In his second season, however, Sanders is just like every other coach in this way: he needs to win. The Buffs enter the Big 12 with a sense of urgency. This represents Coach Prime’s last dance with sons Shedeur and Shilo and All-American Travis Hunter, a two-way unicorn. All three are potential first-round draft picks, and Shedeur could go No. 1 overall.

“We are going to win. I know that,” Coach Prime said. “You know that.”

Truthfully, I don’t. I know the Buffs will post more than four victories. But, the standard is different this season. Anything less than seven wins would be a massive disappointment.

For the Buffs to reach their potential, Sanders must improve on gameday. He is a tremendous recruiter, the portal his own personal Airbnb. Last season, CU’s offensive line couldn’t block someone on Twitter. Coach Prime added a battery of veterans and a pinch of pixie dust with top high school tackle Jordan Seaton to fix the problem.

Sanders is a Ted Talk-worthy motivator, stressing the importance of relationships while showing no hesitation to hold players accountable. Sanders must now find traction on Saturdays, demonstrating synchronicity with his coaches.

Last season featured prominent clock management issues vs. Oregon State and Arizona. And philosophical fissures with his coordinators Sean Lewis and Charles Kelly. After running on nitromethane, CU’s offense began coughing up fumes midseason.

The defense lacked star power up front and was a mess at corner when Hunter was hurt. Still, Kelly’s group yielded at least 30 points seven times, was humiliated by Stanford receiver Elic Ayomanor and bottomed out at Washington State.

Sanders replaced both coordinators. Former NFL head coach Pat Shurmur is running the offense and promises to run the ball (and hopefully not practice incompletions like he did with the Broncos). And Robert Livingston joins the Buffs from the Cincinnati Bengals where he spent the past 12 seasons and brings a modern view to the college world: “If we are great it’s because of the players, and if we are not good, it’s my fault.”

This season is not about adding pieces, but about making them fit. This type of staff experience should benefit Coach Prime. He acknowledged as much when returning to my question about his in-game performance last season.

“Going back to what you asked me about coaching, that’s another thing I learned. You gotta really take your time and truly be prayerful to understand who is in your room and who you might have. Sometimes you might think you clicked, but it just don’t click, it just don’t work,” Sanders said.

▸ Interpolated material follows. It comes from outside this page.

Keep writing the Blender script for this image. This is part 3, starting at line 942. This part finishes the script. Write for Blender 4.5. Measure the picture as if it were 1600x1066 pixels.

“I am not saying a guy is a bad guy or a bad person, but it may not work for you and it may not work for me. And that does not mean they cannot go somewhere else and soar. Like the Atlanta Falcons, it worked for me athletically (as a player), but winning-wise it didn’t, so I went to San Francisco and it worked out tremendously as well as Dallas. And that’s what transpired a little bit with the staff and some of the players.”

Sanders has shown he can take a wrecking ball to a roster. He owns the portal. But this season isn’t about recruiting and talking and selling. It’s about winning.

And for the Buffs to take the next step, they no longer just need Coach Prime. They need an Elite Coach.